In den IT-Abteilungen sorgt aber nicht nur die Datenauslagerung für Unruhe. Jim, ein IT-Experte bei einer großen Firma aus Seattle, meint etwa: „Für Manager klingt das alles verlockend: Es ist billig, braucht keine Wartung und ist von den Mitarbeitern leicht zu bedienen.“ Aber: „Stell dir vor, du willst in zehn Jahren bei Chatter aussteigen. Es kostet dich Hunderttausende Dollar, die Daten dort wieder rauszubekommen.“

Ausbau
Bei Chatter bleibt es aber nicht bei der internen Kommunikation. Auch Konsumenten werden im Sinne der Kundenpflege Accounts angeboten, damit sie direkt mit Kundenbetreuern kommunizieren können. Salesforce baut dazu auch seinen Dienst Data.com aus, der automatisch Infos über den Kunden aus dessen Profilen bei Facebook, Twitter und LinkedIn ausliest. „Aus Online-Fotos könnte eine Versicherung auf Kinder rückschließen und ein Angebot entsprechend personalisieren“, so Salesforce-Manager Martin.
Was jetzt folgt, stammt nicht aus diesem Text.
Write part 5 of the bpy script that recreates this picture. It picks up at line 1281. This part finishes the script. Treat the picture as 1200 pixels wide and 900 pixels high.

In Mitteleuropa wird diese Funktion wohl auf Widerstand bei Datenschützern stoßen – nicht zuletzt deswegen, weil der Dienst „Jigsaw“, auf dem Data.com basiert, in Deutschland gar nicht erlaubt ist.

Arbeitsalltag mit Chatter - Funktionen:
Profil: Jeder Mitarbeiter hat einen Account, in dem er sich mit Foto und Lebenslauf präsentiert.
Kommunikation: Anstatt eMails zu schreiben, kann man Kollegen eine Direktnachricht schicken, mit ihnen einen Live-Chat starten oder auf ihre Pinnwand posten.
Folgen: Ähnlich wie bei Twitter kann man Mitarbeitern – oder dem Chef – folgen und wird so immer informiert, wenn diese Neuigkeiten über ihre Arbeitsfortschritte bei Chatter veröffentlichen.
Dokumente: Präsentationen, Statistiken oder Texte lassen sich bei Chatter hochladen und zur Bearbeitung durch Team-Mitglieder freigeben.
Kunden: Diese können in separate Chatter-Gruppen eingeladen und dort direkt (z. B. in einem Live-Chat) betreut werden.
Kosten: Chatter kann kostenlos genutzt werden. Will man aber die volle Funktionalität, zahlt man etwa 10 Euro pro Nutzer und Monat.